• Exercise: Write out the material exactly, leaving every picture behind.

• Supplied material:
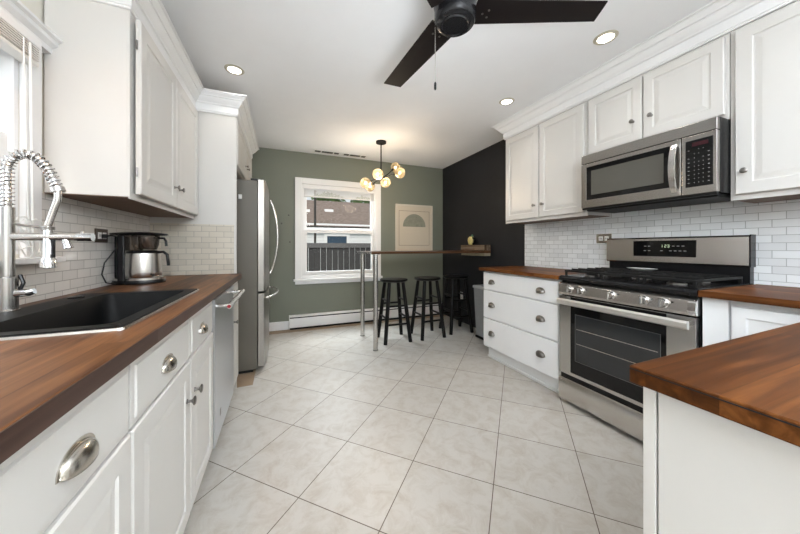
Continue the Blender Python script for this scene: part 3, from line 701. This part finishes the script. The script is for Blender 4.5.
od = part('oven_door', MB().grid('x', [GY0+.003, .868, 1.412, GY1-.003], [.222, .245, .772, .775], {(1, 1)}, 1.872, 1.904), STEELV, t, bevel=.003)
part('black_panel', MB().box(1.876, 1.904, .868, 1.412, .245, .772), BLACKG, od)
part('window_glass', MB().box(1.8745, 1.8758, .895, 1.378, .335, .655), OVENG, od, bevel=.006)
part('window_trim', MB().grid('x', [.893, .8955, 1.3775, 1.380], [.333, .3355, .6545, .657], {(1, 1)}, 1.8742, 1.8758), plain('dark window trim', (.10, .10, .10), .4), od)
part('rack_line', MB().box(1.8738, 1.8744, .905, 1.37, .555, .559).box(1.8738, 1.8744, .905, 1.37, .455, .459), STEEL, od)
h = part('handle', MB().prism([(1.824, .720), (1.812, .728), (1.810, .754), (1.820, .764), (1.834, .762), (1.834, .722)], 'y', GY0+.012, GY1-.030), SATIN, od, bevel=.002)
for y in (GY0+.035, GY1-.055): part('handle_post', MB().box(1.833, 1.873, y-.012, y+.012, .733, .755), STEEL, h, bevel=.002)
dr = part('storage_drawer', MB().prism([(1.904, .032), (1.874, .032), (1.866, .05), (1.862, .11), (1.866, .175), (1.874, .188), (1.904, .188)], 'y', GY0+.003, GY1-.003), STEEL, t, smooth=True)
part('drawer_gap', MB().box(1.885, 1.9045, GY0+.006, GY1-.006, .189, .221), BLACKM, t)
# burners and grates
BUR = ((2.02, 1.36, .045), (2.28, 1.36, .038), (2.15, 1.125, .05), (2.02, .89, .042), (2.28, .89, .036))
for x, y, r in BUR:
    b_ = part('burner', MB().lathe([(r, 0), (r, .008), (r*.8, .011)], (x, y, .9182), (0, 0, 1), 22), PEWTER, t, smooth=True)
    part('burner_cap', MB().lathe([(r*.75, 0), (r*.78, .005), (r*.6, .009)], (x, y, .9295), (0, 0, 1), 22), BLACKM, b_, smooth=True)
for y0, y1 in ((1.255, 1.485), (1.015, 1.238), (.765, .998)):
    m = MB(); z0, z1 = .944, .958
    for x in (1.915, 2.40): m.box(x-.006, x+.006, y0, y1, z0, z1)
    for y in (y0+.005, y1-.005): m.box(1.915, 2.40, y-.006, y+.006, z0, z1)
    ym = (y0+y1)/2
    m.box(1.915, 2.40, ym-.005, ym+.005, z0+.004, z1+.003)
    for x in (1.985, 2.055, 2.155, 2.245, 2.315):
        m.box(x-.005, x+.005, y0, y1, z0+.004, z1+.008)
    for x in (1.917, 2.398):
        for y in (y0+.008, y1-.008): m.box(x-.007, x+.007, y-.007, y+.007, .9185, z0)
    part('grate', m, BLACKM, t, bevel=.002)
bgd = part('backguard', MB().prism([(2.43, 1.012), (2.424, 1.02), (2.428, 1.182), (2.436, 1.192), (2.486, 1.192), (2.486, 1.012)], 'y', GY0+.001, GY1+.012), STEEL, t)
part('backguard_riser', MB().box(2.440, 2.486, GY0+.001, GY1-.001, .901, 1.0115), BLACK, t)
part('backguard_end', MB().prism([(2.426, 1.01), (2.424, 1.185), (2.434, 1.195), (2.4875, 1.195), (2.4875, 1.01)], 'y', GY0-.006, GY0+.0008), BLACK, bgd)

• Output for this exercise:
Continue the Blender Python script for this scene: part 3, from line 701. This part finishes the script. The script is for Blender 4.5.
od = part('oven_door', MB().grid('x', [GY0+.003, .868, 1.412, GY1-.003], [.222, .245, .772, .775], {(1, 1)}, 1.872, 1.904), STEELV, t, bevel=.003)
part('black_panel', MB().box(1.876, 1.904, .868, 1.412, .245, .772), BLACKG, od)
part('window_glass', MB().box(1.8745, 1.8758, .895, 1.378, .335, .655), OVENG, od, bevel=.006)
part('window_trim', MB().grid('x', [.893, .8955, 1.3775, 1.380], [.333, .3355, .6545, .657], {(1, 1)}, 1.8742, 1.8758), plain('dark window trim', (.10, .10, .10), .4), od)
part('rack_line', MB().box(1.8738, 1.8744, .905, 1.37, .555, .559).box(1.8738, 1.8744, .905, 1.37, .455, .459), STEEL, od)
h = part('handle', MB().prism([(1.824, .720), (1.812, .728), (1.810, .754), (1.820, .764), (1.834, .762), (1.834, .722)], 'y', GY0+.012, GY1-.030), SATIN, od, bevel=.002)
for y in (GY0+.035, GY1-.055): part('handle_post', MB().box(1.833, 1.873, y-.012, y+.012, .733, .755), STEEL, h, bevel=.002)
dr = part('storage_drawer', MB().prism([(1.904, .032), (1.874, .032), (1.866, .05), (1.862, .11), (1.866, .175), (1.874, .188), (1.904, .188)], 'y', GY0+.003, GY1-.003), STEEL, t, smooth=True)
part('drawer_gap', MB().box(1.885, 1.9045, GY0+.006, GY1-.006, .189, .221), BLACKM, t)
# burners and grates
BUR = ((2.02, 1.36, .045), (2.28, 1.36, .038), (2.15, 1.125, .05), (2.02, .89, .042), (2.28, .89, .036))
for x, y, r in BUR:
    b_ = part('burner', MB().lathe([(r, 0), (r, .008), (r*.8, .011)], (x, y, .9182), (0, 0, 1), 22), PEWTER, t, smooth=True)
    part('burner_cap', MB().lathe([(r*.75, 0), (r*.78, .005), (r*.6, .009)], (x, y, .9295), (0, 0, 1), 22), BLACKM, b_, smooth=True)
for y0, y1 in ((1.255, 1.485), (1.015, 1.238), (.765, .998)):
    m = MB(); z0, z1 = .944, .958
    for x in (1.915, 2.40): m.box(x-.006, x+.006, y0, y1, z0, z1)
    for y in (y0+.005, y1-.005): m.box(1.915, 2.40, y-.006, y+.006, z0, z1)
    ym = (y0+y1)/2
    m.box(1.915, 2.40, ym-.005, ym+.005, z0+.004, z1+.003)
    for x in (1.985, 2.055, 2.155, 2.245, 2.315):
        m.box(x-.005, x+.005, y0, y1, z0+.004, z1+.008)
    for x in (1.917, 2.398):
        for y in (y0+.008, y1-.008): m.box(x-.007, x+.007, y-.007, y+.007, .9185, z0)
    part('grate', m, BLACKM, t, bevel=.002)
bgd = part('backguard', MB().prism([(2.43, 1.012), (2.424, 1.02), (2.428, 1.182), (2.436, 1.192), (2.486, 1.192), (2.486, 1.012)], 'y', GY0+.001, GY1+.012), STEEL, t)
part('backguard_riser', MB().box(2.440, 2.486, GY0+.001, GY1-.001, .901, 1.0115), BLACK, t)
part('backguard_end', MB().prism([(2.426, 1.01), (2.424, 1.185), (2.434, 1.195), (2.4875, 1.195), (2.4875, 1.01)], 'y', GY0-.006, GY0+.0008), BLACK, bgd)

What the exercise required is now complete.